I retired 8 years ago so maybe things have changed. But, when I was working I was and enterprise architect at Fortune 50 company. One of responsibilities was to sit on a software standards board.

The company did not allow IT folks to download and install open source, demo, free s/w - ever. Any new s/w had to be first reviewed by the standards board and the vendor had to be cleared by the finance department. If it passed those initial reviews the s/w was installed in a test environment that came close to mirroring the production environment it was targeted for. If, and only if, it was found to play nicely with other s/w already in the environment and it did not impact the network performance in any significant way, it would come back to the standards board for a more comprehensive review.

The follow-up review examined offerings from competitors, considered if we already had a business relationship with the vendor and a host of other factors. If everything passed muster, the s/w was usually purchased for limited deployment. If it worked without disruption in production, it’s utilization may have increased over time if more seats were required.

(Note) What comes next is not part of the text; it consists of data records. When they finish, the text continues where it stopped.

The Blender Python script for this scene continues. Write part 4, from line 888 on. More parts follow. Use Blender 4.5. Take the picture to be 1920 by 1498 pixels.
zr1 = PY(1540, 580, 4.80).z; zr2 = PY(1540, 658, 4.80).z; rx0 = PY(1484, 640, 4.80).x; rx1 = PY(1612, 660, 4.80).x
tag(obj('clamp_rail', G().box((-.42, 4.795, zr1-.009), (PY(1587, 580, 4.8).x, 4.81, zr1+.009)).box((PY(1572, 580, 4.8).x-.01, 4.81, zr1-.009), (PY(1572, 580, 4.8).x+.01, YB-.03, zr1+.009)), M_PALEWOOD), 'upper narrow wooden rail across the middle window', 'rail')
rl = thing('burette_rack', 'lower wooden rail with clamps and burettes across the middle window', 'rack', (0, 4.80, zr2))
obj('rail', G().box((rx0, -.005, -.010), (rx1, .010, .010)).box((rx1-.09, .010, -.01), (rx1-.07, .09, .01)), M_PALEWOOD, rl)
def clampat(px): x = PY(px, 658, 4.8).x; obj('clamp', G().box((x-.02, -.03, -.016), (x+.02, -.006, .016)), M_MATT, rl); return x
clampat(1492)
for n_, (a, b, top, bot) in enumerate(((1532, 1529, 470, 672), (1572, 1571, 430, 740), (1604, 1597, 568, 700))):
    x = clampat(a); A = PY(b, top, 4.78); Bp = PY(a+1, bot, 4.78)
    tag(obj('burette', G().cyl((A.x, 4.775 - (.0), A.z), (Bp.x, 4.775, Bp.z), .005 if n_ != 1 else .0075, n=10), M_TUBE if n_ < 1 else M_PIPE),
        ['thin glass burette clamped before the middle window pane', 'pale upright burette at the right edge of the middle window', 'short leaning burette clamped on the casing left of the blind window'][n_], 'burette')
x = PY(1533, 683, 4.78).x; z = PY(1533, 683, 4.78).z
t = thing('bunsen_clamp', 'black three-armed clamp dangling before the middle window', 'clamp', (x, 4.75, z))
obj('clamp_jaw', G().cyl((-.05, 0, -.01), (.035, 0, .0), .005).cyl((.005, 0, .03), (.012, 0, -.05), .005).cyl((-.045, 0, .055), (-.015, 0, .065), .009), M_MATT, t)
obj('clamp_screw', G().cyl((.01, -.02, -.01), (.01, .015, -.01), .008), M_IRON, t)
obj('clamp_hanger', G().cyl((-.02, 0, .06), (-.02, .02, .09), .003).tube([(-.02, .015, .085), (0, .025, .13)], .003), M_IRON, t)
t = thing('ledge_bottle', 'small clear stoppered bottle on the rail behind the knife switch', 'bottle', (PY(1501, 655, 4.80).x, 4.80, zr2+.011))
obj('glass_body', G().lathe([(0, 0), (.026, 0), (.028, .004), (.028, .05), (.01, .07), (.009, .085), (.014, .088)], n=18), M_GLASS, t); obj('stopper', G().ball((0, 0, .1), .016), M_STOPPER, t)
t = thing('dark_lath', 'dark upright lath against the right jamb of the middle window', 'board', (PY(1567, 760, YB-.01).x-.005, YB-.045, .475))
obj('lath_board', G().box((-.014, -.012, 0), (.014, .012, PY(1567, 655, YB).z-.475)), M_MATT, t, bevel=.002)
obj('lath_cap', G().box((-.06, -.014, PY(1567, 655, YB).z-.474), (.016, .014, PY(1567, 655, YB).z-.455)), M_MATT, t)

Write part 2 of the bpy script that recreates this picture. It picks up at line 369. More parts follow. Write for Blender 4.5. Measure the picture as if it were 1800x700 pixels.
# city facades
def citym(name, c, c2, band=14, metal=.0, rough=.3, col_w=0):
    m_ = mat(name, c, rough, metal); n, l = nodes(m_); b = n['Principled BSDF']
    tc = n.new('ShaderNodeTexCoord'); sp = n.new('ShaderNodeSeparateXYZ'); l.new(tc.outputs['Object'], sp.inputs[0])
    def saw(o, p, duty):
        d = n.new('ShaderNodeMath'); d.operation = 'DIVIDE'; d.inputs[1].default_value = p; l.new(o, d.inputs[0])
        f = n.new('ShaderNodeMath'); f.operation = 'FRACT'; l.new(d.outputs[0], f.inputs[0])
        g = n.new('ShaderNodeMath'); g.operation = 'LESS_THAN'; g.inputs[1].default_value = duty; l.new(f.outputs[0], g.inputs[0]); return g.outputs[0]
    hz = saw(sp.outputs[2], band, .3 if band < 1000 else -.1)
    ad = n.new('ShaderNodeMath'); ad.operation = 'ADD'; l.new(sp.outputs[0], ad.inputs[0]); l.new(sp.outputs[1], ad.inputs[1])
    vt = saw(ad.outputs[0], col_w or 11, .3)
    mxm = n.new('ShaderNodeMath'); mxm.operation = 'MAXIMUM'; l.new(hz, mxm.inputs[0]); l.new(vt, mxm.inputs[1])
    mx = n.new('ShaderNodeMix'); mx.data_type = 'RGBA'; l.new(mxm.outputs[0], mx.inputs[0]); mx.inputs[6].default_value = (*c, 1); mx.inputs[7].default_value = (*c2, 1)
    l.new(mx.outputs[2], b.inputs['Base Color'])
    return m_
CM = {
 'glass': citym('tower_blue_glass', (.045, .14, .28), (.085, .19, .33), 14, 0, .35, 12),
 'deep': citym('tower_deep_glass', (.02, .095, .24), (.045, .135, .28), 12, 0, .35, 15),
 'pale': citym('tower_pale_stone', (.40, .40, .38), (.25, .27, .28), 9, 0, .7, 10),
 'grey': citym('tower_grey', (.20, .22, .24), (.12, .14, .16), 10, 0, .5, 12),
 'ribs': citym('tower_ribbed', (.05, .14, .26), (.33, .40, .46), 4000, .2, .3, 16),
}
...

Why all the caution? Two primary reasons. When PCs first came out, just about every manager could buy a few for his department with the budget he already had. And just about every manager did. We ended up with every conceivable brand and a tangled nightmare of incompatible s/w and file types. The other reason is that even 10 minutes of downtime in our mainline business systems would cost the company millions of dollars (not an exaggeration). We (IT) didn’t take chances on that.

Which brings me back to open source. We viewed all of it with a jaundiced eye. Who’s responsible for maintenance? What if there’s a mission critical bug, who’s going to respond to the emergency service call? The risks associated with open source were considered too great. Yes, we had some in the labs and a few other isolated environments (that didn’t need standards board approval), but when it came to mainline production, we wanted to buy s/w from a vendor that we could hold responsible 24x7x365.